DIRECTIVE »
Within the material below, transcribe exactly the lines from the one holding "if f < .55 and" through the one holding "t); return t", keeping both ends and skipping the rest.

--- start of DATASET RECORDS ---

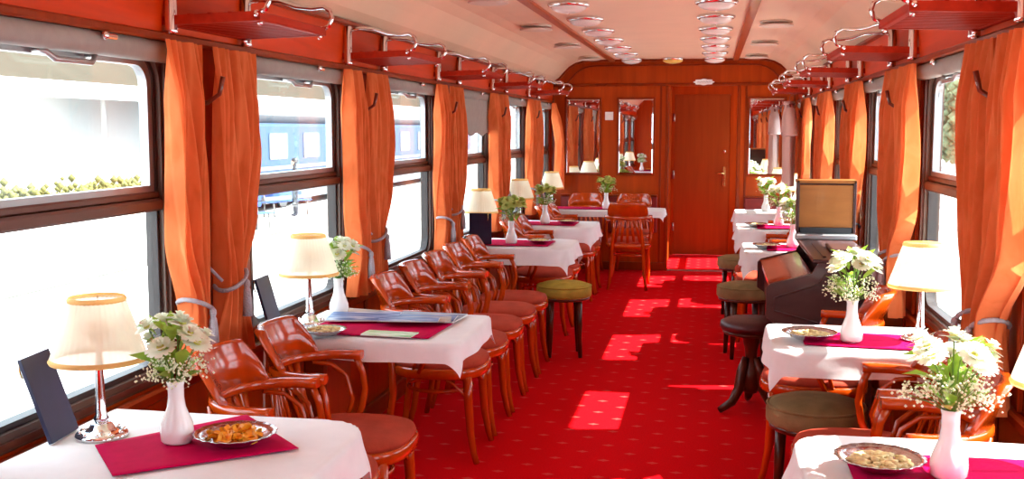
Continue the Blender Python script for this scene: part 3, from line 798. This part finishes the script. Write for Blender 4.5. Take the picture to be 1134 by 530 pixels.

--- end of DATASET RECORDS ---
--- start of DATASET RECORDS ---

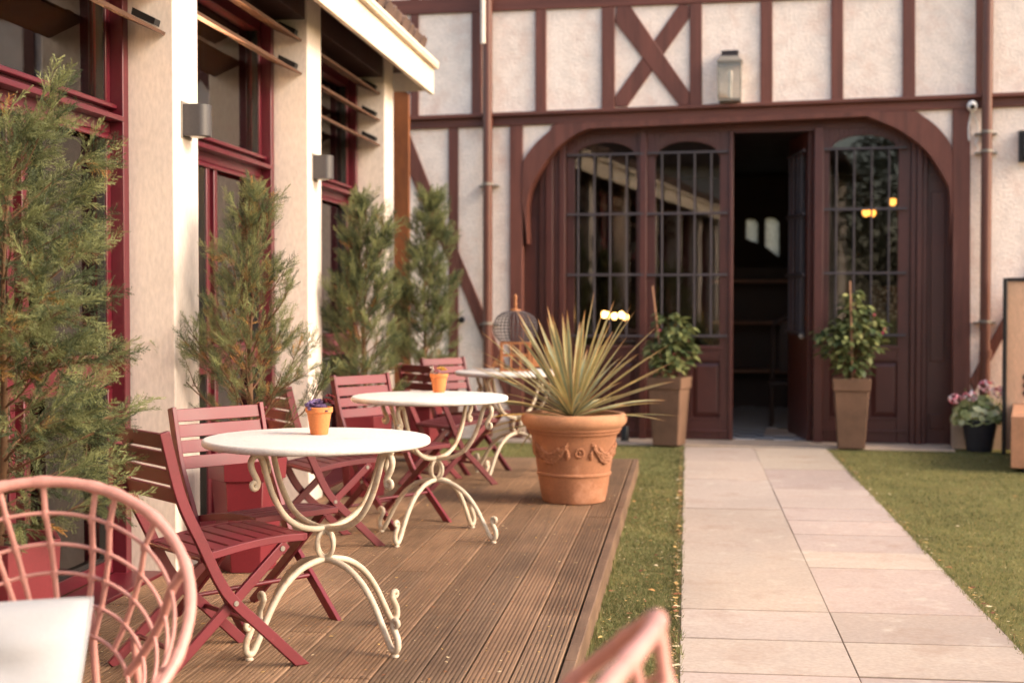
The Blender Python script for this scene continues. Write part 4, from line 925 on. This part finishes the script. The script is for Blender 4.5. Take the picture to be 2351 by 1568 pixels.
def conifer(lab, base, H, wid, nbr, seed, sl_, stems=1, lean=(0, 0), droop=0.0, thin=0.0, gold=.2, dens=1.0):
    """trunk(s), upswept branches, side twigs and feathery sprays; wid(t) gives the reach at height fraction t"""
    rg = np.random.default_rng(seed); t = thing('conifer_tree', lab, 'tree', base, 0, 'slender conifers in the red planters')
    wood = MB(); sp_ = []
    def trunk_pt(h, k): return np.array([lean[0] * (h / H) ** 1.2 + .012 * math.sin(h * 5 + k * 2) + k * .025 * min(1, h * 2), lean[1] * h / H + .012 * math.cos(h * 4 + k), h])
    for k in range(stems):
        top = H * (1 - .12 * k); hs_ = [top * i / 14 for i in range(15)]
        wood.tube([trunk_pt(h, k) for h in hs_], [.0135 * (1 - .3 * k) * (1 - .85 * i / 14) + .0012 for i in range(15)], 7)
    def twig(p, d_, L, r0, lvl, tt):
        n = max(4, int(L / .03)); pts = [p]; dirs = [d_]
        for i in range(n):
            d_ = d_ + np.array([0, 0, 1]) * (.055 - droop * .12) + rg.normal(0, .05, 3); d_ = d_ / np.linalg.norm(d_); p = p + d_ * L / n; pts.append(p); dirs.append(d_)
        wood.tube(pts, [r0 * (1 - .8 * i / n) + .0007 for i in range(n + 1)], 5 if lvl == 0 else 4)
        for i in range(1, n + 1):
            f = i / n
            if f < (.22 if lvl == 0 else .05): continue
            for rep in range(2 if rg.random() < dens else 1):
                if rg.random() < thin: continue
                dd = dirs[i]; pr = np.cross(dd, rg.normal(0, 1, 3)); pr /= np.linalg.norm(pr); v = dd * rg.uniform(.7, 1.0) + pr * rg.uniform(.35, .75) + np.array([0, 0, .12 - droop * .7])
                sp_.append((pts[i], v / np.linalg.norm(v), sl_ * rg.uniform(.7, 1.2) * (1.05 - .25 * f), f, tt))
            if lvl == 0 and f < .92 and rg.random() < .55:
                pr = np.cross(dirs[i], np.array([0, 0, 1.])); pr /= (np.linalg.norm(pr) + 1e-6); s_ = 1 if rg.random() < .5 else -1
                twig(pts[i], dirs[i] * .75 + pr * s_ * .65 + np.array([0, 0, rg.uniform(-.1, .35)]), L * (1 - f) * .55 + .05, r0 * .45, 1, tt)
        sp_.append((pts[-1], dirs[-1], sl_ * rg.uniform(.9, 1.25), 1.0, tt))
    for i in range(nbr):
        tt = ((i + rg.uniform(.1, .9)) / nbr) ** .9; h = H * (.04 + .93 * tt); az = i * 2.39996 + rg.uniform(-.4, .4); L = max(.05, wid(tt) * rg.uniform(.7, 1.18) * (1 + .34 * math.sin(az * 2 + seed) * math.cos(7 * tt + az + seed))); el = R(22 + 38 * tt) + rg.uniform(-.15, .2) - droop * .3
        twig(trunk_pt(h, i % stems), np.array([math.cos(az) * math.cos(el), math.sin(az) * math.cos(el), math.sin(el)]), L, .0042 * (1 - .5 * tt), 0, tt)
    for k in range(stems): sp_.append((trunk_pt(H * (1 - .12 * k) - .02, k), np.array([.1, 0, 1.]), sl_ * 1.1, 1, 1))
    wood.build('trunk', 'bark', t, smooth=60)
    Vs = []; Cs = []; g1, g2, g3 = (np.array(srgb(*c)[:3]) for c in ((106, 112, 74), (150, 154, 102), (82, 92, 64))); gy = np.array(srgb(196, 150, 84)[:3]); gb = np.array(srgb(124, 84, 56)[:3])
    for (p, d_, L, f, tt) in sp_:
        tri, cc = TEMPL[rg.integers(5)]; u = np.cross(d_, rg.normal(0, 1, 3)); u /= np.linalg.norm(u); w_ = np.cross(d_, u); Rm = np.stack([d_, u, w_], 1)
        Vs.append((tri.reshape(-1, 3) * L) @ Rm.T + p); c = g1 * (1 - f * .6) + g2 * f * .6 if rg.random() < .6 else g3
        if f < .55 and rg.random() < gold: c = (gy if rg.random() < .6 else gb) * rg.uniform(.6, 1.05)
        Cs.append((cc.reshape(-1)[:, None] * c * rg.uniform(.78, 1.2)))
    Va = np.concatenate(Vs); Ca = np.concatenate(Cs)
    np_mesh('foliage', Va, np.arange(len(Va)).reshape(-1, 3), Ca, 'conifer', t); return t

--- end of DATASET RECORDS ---

ANSWER TO THIS PROBLEM »
        if f < .55 and rg.random() < gold: c = (gy if rg.random() < .6 else gb) * rg.uniform(.6, 1.05)
        Cs.append((cc.reshape(-1)[:, None] * c * rg.uniform(.78, 1.2)))
    Va = np.concatenate(Vs); Ca = np.concatenate(Cs)
    np_mesh('foliage', Va, np.arange(len(Va)).reshape(-1, 3), Ca, 'conifer', t); return t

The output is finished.